There's plenty vintage blues from the 1920's and 30's including a trio of sides from Atlanta artists Peg Leg Howell, Sloppy Henry and Barbecue Bob.  Like Memphis, Atlanta was a staging post for musicians on their way to all points. It's not surprising then that the first country blues musician, Ed Andrews, was recorded there in 1924. The company that recorded him, Okeh, was one of many to send their engineers to Southern cities to record local talent. Companies like Victor, Columbia, Vocalion and Brunswick made at least yearly visits until the depression. Between 1927-1930 Atlanta was visited seventeen times by the record companies. Among the bluesmen to record in Atalanta in the 1920's, the first to arrive in the city was Joshua Barnes Powell, known as Peg Leg because of a shooting accident in 1916. We also hear Peg Leg in the Barbecue Bob: Chocalate To The Bonecompany of singer Sloppy Henry. Henry cut sixteen between 1924 and 1929 for the Okeh label. Within a year or so of Howell's arrival in Atlanta, Robert Hicks came to the city. He learned guitar, as did his older brother Charlie, and their friend Curley Weaver from the latter's mother Savannah Weaver. Hicks earned his nickname from his day job as the chef of a barbecue restaurant and Columbia photographed him for their publicity material in his work apron.  As Barbecue Bob he became the most heavily recorded Atlanta bluesman of the 1920's with his records selling steadily for Columbia until his untimely death in 1931.

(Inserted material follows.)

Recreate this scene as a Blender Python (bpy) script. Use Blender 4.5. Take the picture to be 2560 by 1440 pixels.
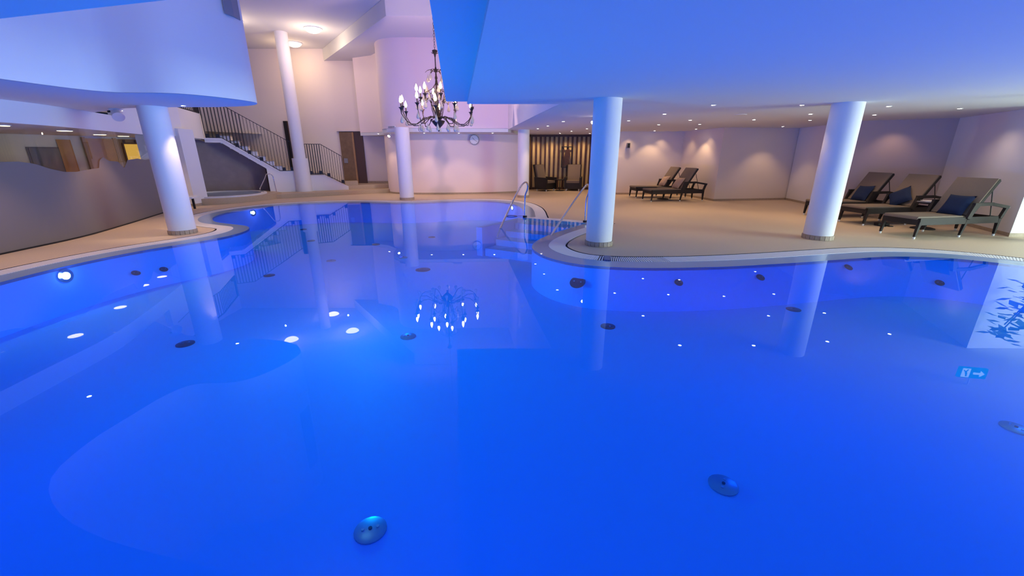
import bpy, bmesh, math, random
from mathutils import Vector, Matrix
from mathutils.geometry import tessellate_polygon
random.seed(7)
S = bpy.context.scene
COL = S.collection
for o in list(bpy.data.objects): bpy.data.objects.remove(o)
PI = math.pi
R = math.radians

# ------------------------------------------------------------------ camera, world, exposure
cd = bpy.data.cameras.new('camera'); cam = bpy.data.objects.new('camera', cd); COL.objects.link(cam)
cam.location = (0, 0, 1.55); cam.rotation_euler = (R(90 - 18.01), 0, 0)
cd.sensor_width = 36; cd.lens = 36 * 1024.18 / 2560; cd.clip_start = 0.05; cd.clip_end = 200
S.camera = cam
w = bpy.data.worlds.new('world'); S.world = w; w.use_nodes = True
w.node_tree.nodes['Background'].inputs[0].default_value = (0.10, 0.16, 0.4, 1)
w.node_tree.nodes['Background'].inputs[1].default_value = 0.05
S.view_settings.view_transform = 'Standard'; S.view_settings.look = 'None'
S.view_settings.exposure = 0.0; S.view_settings.gamma = 1.0; S.view_settings.use_curve_mapping = False

ZC = 2.42      # low ceiling
ZU = 5.75      # upper ceiling
ZB = -0.70     # pool bottom
WARM = (1.0, 0.66, 0.36); WARM2 = (1.0, 0.74, 0.52); BLUE = (0.0, 0.13, 1.0); COOL = (0.76, 1.0, 0.95)

def light(name, kind, loc, energy, color, size=0.05, target=None, spot=None, blend=0.6, falloff=None, parent=None):
    l = bpy.data.lights.new(name, kind); o = bpy.data.objects.new(name, l); COL.objects.link(o)
    o.location = loc; l.energy = energy; l.color = color
    if kind == 'AREA': l.size = size[0]; l.shape = 'RECTANGLE'; l.size_y = size[1]
    else: l.shadow_soft_size = size
    if kind == 'SPOT': l.spot_size = spot; l.spot_blend = blend
    if target is not None:
        o.rotation_euler = (Vector(target) - Vector(loc)).to_track_quat('-Z', 'Y').to_euler()
    if falloff:
        l.use_nodes = True; nt = l.node_tree; em = nt.nodes['Emission']
        lf = nt.nodes.new('ShaderNodeLightFalloff'); lf.inputs['Strength'].default_value = falloff[1]
        lf.inputs['Smooth'].default_value = falloff[2]
        nt.links.new(lf.outputs[falloff[0]], em.inputs['Strength'])
    if parent: o.parent = parent
    return o

# underwater lamps of the pool (blue)
POOL_LAMPS = [(-5.3, 4.6, .9, .10), (-3.6, 2.2, 1.1, .01), (-2.2, 7.6, 1.2, .18), (-4.6, 8.2, .9, .08), (-1.9, 4.8, 3.2, .48), (-0.4, 1.8, .8, .02), (2.6, 3.4, .9, .09), (5.2, 3.4, .9, .14), (7.2, 3.6, 1.0, .20),
              (-1.2, 12.6, .75, .06), (-3.6, 12.0, .75, .06), (-6.4, 11.8, .5, .06), (-1.3, 9.9, .5, .08), (3.6, 1.9, .8, .10), (7.4, 1.9, .8, .18)]
PL_E = 12.0
for i, (x, y, k, gr_) in enumerate(POOL_LAMPS):
    light('underwater_lamp_light', 'POINT', (x, y, -0.12), PL_E * k, (0.0, gr_, 1.0), 0.10, falloff=('Linear', 1.0, 0.6))
# cool daylight from the windows on the right
light('window_daylight', 'AREA', (13.2, 3.2, 1.5), 900, COOL, (4.5, 2.2), target=(6, 3.6, 1.0))
# general fill of the tall hall from its ceiling bowls
light('hall_bowl_light', 'POINT', (-7.0, 16.3, 4.95), 60, WARM2, 0.02)
light('hall_bowl_light', 'POINT', (-8.75, 18.2, 4.95), 30, WARM, 0.02)
light('hall_bowl_light', 'POINT', (-9.1, 15.2, 4.95), 32, WARM2, 0.02)

light('hall_bowl_light', 'POINT', (-3.2, 4.7, 5.0), 24, (1.0, .76, .60), 0.02)  # added light of an unseen bowl, brightens the curved tower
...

We also feature some fine blues ladies including Susie Hawthorne, one half of the popular Butterbeans & Susie, Lucille Bogan and Bessie Smith. Butterbeans and Susie were a comedy duo that began touring with the Theatre Owners Booking Association (TOBA) and later moved to vaudeville before signing with Okeh Records. They cut close to 70 sides for the label between 1924 and 1930. Our track, "He Likes It Slow", from 1926 features Louis Armstrong on cornet. From the same year we play Bessie Smith's "Them 'Has Been' Blues." This cut comes form the the eight volume series on the Frog label that collects all of Bessie's recordings.  Sound quality on this series is outstanding, noticeably better then Columbia's series, which is interesting since Columbia had the actual masters to work with. The Frog series is a testament to the skills of engineer John R.T. Davies and label owner David French, who commissioned collectors for the best available originals. Sadly Davies and French both passed before the completion of the series. From Lucille Bogan we spin her classic "Shave 'Em Dry." This of course is the  clean version. The unreleased version is extremely explicit and if aired would surely be the end of my broadcasting career!

Butterbeans & Susie
Butterbeans & Susie

We close out our show with a stunning version of "Prodigal Son" by Robert Wilkins recorded live at Newport in 1964.  During the 1920's and 1930's, Tim Wilkins was one of the most popular blues artists associated with Beale Street. He left the blues world to become an ordained minister. When the Rolling Stones recorded Wilkins' "Prodigal Son" in the early '60s (originally titled "That's No Way To Get Along"), blues researchers found Wilkins at home in Memphis, ministering to the congregation at the Lane Avenue Church of God in Christ and performing gospel songs at street corner revivals. He returned to recording with the album Memphis Gospel Singer in 1964, a classic record that yet to make it to CD. He performed at several festivals including Newport in 1964 and the Memphis Country Blues Festival in 1968. He passed in 1987.